**INFORMATION SHOWN**
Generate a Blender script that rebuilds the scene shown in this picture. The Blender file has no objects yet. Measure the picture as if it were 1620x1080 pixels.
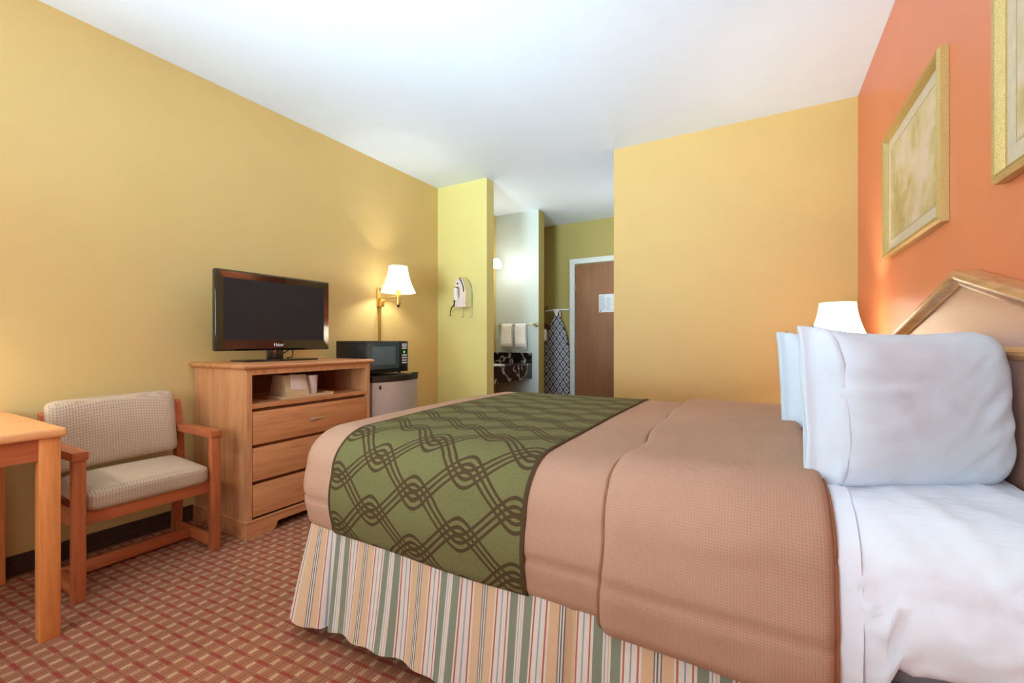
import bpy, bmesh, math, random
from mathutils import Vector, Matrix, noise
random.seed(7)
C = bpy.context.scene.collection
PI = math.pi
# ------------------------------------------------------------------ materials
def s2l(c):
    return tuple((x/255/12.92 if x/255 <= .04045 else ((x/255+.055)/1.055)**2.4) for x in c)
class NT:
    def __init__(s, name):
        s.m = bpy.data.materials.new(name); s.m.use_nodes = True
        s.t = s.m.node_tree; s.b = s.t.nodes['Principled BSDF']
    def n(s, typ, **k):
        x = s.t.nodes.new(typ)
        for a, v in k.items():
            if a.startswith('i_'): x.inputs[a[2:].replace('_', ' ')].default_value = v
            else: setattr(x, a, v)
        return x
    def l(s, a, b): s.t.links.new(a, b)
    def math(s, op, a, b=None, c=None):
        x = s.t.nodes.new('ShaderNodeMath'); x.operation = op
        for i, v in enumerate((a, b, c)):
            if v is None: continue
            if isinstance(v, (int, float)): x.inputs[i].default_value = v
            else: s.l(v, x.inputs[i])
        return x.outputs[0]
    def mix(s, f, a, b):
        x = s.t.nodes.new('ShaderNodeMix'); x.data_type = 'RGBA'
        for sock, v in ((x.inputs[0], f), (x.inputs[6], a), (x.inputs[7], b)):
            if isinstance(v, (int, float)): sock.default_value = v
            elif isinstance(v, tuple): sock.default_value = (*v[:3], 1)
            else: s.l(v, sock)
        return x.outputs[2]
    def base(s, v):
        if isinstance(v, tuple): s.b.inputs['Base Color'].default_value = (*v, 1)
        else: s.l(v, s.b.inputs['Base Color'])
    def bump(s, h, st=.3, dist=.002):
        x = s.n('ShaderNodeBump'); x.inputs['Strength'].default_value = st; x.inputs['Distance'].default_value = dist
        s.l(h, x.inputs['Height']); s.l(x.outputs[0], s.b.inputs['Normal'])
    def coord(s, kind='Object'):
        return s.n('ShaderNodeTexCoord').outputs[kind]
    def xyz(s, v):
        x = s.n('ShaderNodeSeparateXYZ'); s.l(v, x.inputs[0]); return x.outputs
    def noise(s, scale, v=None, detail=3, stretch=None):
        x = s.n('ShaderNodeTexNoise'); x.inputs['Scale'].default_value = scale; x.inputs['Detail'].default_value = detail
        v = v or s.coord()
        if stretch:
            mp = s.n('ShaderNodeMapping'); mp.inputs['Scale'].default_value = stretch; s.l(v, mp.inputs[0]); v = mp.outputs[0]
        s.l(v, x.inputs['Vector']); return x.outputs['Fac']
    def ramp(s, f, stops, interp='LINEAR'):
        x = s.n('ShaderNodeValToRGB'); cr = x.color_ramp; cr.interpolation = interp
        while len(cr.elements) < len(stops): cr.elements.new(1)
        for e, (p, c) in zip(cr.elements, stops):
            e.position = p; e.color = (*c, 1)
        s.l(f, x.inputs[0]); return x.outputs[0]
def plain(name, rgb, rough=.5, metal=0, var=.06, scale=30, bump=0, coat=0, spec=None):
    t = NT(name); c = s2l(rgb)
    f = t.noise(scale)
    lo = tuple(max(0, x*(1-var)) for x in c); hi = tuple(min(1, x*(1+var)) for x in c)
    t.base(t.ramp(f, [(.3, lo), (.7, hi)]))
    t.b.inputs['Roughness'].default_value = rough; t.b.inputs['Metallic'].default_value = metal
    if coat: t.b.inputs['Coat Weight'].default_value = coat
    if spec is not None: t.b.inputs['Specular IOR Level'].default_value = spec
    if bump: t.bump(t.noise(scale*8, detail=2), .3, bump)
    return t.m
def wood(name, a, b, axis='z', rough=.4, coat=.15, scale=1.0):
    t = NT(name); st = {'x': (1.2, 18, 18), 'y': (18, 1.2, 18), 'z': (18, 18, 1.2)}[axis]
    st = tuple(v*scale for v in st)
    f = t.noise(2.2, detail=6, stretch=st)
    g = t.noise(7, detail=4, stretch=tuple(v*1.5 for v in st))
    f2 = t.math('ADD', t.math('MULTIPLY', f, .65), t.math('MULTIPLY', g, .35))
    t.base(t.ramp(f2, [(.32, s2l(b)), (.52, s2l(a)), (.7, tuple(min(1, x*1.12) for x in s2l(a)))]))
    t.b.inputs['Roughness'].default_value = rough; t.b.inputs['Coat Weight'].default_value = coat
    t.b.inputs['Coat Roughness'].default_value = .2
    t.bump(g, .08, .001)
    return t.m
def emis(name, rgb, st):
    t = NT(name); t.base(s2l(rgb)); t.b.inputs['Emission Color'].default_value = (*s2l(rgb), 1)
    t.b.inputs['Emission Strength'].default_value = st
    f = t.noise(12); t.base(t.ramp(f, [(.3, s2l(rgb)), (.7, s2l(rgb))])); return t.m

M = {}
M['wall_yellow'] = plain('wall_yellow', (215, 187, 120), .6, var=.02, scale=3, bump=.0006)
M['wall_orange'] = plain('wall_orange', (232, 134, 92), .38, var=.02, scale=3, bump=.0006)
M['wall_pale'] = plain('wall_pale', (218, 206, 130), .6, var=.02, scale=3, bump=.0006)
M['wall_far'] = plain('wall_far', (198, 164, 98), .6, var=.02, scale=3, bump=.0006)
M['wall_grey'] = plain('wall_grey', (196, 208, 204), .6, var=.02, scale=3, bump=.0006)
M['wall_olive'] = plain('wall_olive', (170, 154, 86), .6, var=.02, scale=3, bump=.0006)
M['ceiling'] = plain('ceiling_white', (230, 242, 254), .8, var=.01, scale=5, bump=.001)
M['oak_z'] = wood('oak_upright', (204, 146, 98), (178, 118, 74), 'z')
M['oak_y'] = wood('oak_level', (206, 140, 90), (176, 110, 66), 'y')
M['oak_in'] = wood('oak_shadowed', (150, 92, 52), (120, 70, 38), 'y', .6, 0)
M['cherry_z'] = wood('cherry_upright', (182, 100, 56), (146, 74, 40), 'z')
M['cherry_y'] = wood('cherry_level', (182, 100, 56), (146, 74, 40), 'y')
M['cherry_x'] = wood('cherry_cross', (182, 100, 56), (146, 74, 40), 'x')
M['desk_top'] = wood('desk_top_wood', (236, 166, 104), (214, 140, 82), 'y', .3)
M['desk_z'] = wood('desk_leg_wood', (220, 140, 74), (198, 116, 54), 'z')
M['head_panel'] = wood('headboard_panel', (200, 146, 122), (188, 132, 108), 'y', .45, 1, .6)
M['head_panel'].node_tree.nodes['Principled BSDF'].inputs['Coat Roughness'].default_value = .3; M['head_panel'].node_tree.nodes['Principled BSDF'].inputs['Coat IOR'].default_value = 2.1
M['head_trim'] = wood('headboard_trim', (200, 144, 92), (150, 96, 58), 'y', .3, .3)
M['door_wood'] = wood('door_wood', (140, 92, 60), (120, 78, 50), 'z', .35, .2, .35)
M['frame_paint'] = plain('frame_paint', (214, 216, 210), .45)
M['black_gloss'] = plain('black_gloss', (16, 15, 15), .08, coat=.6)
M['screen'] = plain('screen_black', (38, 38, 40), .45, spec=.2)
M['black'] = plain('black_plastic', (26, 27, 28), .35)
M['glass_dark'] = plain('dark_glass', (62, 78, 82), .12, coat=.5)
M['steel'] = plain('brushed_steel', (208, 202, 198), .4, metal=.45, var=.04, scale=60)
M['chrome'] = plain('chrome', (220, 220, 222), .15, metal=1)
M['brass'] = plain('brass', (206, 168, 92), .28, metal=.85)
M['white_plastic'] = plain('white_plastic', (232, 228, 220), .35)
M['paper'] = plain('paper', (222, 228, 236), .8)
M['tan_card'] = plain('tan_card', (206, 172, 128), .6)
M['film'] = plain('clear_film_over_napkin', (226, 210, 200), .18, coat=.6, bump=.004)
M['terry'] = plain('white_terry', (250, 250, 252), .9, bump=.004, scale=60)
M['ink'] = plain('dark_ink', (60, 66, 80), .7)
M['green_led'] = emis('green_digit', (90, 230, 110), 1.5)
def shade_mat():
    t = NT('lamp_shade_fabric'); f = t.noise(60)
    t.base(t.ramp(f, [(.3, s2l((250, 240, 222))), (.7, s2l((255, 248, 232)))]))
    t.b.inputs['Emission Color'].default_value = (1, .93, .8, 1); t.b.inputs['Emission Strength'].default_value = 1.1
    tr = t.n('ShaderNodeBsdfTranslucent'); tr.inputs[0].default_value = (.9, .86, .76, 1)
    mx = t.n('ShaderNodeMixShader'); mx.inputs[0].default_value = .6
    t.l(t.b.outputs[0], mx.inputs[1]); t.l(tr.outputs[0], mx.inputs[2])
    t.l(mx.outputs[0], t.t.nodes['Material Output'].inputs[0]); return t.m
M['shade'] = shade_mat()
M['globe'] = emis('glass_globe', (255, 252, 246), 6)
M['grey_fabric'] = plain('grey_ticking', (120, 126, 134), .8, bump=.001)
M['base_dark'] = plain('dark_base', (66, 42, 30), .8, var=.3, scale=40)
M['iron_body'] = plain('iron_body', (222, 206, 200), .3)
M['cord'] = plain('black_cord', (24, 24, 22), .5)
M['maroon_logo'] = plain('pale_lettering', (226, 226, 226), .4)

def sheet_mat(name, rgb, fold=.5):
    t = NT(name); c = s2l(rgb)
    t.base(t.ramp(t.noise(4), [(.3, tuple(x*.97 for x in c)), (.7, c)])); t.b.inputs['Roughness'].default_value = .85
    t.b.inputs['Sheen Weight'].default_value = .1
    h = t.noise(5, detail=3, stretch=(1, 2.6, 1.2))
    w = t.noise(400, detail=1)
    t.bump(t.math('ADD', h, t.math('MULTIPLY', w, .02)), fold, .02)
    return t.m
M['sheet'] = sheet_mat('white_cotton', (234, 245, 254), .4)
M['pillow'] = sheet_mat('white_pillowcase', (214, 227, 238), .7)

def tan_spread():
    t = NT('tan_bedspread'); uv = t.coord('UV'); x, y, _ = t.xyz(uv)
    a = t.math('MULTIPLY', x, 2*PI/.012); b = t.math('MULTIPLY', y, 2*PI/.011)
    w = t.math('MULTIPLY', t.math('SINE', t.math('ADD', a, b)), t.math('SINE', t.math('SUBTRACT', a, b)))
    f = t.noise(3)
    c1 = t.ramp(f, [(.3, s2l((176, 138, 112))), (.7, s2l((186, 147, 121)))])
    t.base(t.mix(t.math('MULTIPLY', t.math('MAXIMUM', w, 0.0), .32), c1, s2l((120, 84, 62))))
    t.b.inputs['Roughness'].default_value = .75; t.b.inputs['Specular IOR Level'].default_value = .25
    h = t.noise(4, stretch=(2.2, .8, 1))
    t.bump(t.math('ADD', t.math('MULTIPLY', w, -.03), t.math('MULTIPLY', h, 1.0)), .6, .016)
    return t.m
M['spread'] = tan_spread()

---

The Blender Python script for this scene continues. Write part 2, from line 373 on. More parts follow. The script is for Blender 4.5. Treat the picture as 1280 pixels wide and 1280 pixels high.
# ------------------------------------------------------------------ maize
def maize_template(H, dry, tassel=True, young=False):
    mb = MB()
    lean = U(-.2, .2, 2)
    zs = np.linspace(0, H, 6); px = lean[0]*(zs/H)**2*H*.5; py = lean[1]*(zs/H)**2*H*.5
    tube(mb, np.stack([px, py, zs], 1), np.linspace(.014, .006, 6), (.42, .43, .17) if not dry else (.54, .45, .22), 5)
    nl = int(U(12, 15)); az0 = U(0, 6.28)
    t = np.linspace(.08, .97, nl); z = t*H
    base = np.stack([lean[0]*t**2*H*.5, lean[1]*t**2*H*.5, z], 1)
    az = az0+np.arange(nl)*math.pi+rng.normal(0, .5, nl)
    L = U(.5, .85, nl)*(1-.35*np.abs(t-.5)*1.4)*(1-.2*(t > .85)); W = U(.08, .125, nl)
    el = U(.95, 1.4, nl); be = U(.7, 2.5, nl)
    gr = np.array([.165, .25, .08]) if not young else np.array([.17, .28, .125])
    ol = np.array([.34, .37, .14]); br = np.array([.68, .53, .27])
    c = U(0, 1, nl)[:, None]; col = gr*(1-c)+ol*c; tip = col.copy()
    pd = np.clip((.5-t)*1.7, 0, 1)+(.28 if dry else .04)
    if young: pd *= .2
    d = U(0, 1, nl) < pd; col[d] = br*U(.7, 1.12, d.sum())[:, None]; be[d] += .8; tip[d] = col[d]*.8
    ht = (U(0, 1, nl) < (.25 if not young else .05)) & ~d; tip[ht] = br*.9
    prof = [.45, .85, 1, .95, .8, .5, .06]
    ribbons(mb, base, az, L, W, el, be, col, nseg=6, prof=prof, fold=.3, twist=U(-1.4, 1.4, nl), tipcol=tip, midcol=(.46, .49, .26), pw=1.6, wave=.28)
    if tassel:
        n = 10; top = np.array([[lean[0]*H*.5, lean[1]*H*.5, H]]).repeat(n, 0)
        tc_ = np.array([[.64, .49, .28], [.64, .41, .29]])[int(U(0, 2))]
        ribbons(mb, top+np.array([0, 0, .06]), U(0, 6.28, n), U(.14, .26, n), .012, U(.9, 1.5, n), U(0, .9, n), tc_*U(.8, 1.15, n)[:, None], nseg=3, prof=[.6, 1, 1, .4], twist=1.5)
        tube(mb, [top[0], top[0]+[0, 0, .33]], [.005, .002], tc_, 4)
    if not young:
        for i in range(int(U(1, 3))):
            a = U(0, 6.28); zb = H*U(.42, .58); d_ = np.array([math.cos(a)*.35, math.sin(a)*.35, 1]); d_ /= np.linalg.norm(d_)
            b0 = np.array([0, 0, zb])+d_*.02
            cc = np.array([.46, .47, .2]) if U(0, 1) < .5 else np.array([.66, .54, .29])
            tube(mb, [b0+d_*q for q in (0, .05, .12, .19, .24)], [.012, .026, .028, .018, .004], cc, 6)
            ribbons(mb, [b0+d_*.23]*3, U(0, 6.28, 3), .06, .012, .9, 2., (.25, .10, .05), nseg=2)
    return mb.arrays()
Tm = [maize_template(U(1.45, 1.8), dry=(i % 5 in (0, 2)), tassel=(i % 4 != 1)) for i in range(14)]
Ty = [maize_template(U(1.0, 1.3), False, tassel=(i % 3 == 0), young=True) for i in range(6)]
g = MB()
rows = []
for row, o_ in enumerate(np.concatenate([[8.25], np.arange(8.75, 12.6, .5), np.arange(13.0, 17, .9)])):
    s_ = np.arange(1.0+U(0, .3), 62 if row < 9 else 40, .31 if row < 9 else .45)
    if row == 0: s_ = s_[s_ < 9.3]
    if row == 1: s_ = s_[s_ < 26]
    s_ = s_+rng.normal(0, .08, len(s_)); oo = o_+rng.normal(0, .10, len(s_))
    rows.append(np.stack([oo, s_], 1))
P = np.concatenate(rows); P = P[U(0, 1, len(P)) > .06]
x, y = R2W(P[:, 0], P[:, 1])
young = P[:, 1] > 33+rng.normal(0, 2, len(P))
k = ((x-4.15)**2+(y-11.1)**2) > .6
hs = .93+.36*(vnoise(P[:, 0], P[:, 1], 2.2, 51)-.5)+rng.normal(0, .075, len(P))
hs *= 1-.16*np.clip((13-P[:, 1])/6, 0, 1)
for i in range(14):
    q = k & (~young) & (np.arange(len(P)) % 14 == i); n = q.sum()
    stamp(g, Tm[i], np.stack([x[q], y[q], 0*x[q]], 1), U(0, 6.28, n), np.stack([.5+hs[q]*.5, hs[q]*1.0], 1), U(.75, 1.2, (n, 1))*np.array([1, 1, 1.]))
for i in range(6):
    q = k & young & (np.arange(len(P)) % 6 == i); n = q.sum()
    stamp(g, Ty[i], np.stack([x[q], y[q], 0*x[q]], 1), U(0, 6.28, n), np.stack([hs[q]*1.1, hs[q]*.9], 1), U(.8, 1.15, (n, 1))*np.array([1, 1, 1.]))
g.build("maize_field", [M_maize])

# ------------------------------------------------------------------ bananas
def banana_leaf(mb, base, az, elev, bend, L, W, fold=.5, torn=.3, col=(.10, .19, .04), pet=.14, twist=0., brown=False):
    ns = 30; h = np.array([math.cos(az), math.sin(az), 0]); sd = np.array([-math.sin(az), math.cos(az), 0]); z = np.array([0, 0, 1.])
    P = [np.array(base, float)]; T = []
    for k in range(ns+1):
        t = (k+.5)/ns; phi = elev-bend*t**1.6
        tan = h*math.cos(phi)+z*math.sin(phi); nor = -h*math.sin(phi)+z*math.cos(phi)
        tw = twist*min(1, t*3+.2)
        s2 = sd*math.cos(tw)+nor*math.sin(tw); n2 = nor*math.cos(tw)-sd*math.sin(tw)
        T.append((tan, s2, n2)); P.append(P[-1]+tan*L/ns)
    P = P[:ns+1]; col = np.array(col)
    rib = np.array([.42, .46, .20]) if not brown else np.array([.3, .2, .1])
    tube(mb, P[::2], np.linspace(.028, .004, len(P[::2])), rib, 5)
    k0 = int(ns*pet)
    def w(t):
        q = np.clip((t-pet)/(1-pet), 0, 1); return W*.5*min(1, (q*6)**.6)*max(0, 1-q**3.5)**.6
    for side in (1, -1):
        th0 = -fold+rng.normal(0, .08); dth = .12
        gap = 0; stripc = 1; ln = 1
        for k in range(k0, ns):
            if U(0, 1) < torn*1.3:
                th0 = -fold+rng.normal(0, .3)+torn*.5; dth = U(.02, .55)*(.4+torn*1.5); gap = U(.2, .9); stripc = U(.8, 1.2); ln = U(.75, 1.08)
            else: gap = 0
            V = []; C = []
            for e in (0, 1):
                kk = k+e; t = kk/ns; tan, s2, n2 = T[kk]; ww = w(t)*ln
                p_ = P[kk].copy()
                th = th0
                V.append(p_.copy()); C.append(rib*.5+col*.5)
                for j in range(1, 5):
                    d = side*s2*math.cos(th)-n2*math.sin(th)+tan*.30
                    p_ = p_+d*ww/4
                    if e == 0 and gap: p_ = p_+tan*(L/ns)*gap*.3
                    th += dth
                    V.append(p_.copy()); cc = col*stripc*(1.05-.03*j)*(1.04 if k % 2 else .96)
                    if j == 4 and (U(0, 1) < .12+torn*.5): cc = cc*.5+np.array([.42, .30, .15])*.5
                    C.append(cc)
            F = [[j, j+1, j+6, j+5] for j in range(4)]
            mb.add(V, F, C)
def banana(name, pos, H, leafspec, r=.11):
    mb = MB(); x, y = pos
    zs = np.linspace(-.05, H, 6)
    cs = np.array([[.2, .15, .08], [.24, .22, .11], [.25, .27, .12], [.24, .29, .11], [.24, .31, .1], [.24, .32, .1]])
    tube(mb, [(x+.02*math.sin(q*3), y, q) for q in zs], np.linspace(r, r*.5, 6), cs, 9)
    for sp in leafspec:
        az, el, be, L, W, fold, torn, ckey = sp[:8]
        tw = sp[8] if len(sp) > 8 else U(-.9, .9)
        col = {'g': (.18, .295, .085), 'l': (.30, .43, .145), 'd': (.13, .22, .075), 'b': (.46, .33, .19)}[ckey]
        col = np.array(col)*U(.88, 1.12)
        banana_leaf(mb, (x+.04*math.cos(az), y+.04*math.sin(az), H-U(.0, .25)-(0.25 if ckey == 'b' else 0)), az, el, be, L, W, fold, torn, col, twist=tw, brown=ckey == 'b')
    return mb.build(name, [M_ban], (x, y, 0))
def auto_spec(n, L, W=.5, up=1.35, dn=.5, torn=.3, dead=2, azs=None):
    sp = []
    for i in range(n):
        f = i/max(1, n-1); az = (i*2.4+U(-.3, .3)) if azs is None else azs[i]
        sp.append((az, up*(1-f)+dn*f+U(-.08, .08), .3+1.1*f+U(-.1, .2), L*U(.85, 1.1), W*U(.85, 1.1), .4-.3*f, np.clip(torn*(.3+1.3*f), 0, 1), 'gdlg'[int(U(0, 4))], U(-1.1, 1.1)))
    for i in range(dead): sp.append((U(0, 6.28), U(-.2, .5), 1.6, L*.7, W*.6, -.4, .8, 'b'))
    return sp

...

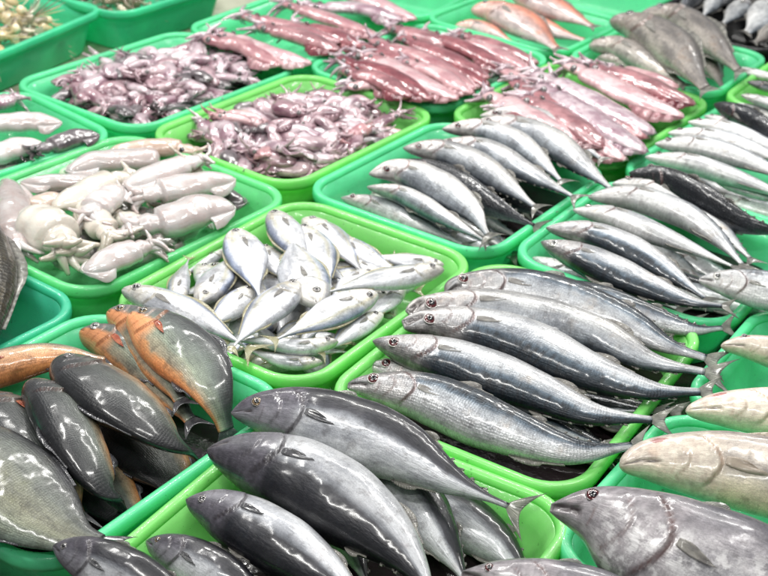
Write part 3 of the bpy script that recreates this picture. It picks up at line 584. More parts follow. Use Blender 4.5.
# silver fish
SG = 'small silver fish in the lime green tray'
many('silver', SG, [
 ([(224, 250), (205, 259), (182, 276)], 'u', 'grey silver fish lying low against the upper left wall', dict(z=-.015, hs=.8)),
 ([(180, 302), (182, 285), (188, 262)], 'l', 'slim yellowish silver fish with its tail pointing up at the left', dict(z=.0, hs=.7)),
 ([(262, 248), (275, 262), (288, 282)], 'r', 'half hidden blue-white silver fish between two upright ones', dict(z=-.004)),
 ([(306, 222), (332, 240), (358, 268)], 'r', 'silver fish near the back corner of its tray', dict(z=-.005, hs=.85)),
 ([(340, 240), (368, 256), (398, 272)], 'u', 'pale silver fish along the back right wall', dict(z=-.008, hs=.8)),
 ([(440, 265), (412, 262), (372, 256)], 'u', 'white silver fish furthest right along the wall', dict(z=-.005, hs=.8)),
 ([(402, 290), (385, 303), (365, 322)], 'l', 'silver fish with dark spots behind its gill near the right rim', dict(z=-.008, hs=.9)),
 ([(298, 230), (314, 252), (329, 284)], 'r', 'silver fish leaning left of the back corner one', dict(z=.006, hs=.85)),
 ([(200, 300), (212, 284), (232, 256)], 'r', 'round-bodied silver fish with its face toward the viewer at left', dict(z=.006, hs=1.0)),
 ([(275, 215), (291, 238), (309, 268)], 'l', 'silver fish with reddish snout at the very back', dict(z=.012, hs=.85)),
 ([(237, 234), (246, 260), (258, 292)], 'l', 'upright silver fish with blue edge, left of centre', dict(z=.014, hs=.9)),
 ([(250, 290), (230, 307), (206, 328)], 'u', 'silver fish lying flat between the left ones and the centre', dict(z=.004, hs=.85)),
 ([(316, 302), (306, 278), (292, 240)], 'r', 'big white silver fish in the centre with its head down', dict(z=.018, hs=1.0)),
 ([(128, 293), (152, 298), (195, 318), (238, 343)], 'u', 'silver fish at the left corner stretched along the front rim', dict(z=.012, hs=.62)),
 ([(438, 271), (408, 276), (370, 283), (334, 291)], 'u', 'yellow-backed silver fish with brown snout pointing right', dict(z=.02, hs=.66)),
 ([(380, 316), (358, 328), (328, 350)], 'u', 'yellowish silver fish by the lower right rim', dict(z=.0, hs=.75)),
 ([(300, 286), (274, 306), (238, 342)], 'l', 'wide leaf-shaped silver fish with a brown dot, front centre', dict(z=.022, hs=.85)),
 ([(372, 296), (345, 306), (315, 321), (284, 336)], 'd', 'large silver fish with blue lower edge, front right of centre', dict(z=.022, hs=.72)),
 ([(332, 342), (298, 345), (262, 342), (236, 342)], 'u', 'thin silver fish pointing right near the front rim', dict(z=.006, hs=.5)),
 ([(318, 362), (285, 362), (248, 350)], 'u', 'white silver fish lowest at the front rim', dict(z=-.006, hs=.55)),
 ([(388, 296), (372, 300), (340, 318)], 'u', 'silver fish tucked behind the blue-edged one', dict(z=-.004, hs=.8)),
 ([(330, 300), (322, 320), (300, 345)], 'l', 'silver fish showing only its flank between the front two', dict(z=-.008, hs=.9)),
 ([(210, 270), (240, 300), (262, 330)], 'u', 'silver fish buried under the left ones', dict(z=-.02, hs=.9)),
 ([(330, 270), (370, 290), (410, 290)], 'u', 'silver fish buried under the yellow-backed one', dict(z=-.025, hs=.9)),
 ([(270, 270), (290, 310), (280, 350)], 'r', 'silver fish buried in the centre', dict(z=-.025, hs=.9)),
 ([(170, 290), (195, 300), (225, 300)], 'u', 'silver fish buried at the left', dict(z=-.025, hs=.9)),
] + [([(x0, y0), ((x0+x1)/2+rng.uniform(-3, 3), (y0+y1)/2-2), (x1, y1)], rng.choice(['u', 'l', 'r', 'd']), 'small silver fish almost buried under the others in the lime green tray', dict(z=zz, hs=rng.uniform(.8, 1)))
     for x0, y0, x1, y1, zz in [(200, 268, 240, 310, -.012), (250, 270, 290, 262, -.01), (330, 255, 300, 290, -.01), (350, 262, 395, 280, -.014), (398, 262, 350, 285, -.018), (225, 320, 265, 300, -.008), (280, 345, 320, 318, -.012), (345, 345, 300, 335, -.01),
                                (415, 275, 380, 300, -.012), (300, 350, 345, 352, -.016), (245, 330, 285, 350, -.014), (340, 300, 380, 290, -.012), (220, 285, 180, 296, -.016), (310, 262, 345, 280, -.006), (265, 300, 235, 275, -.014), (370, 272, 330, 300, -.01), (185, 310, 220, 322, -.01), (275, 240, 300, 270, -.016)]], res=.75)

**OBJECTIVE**
Consider the entries above and return each line with the string "that".

**SOLUTION TO THIS EXERCISE**
Generate a Blender script that rebuilds the scene shown in this picture. The Blender file has no objects yet. Measure the picture as if it were 1620x1080 pixels.
Write part 3 of the bpy script that recreates this picture. It picks up at line 584. More parts follow. Use Blender 4.5.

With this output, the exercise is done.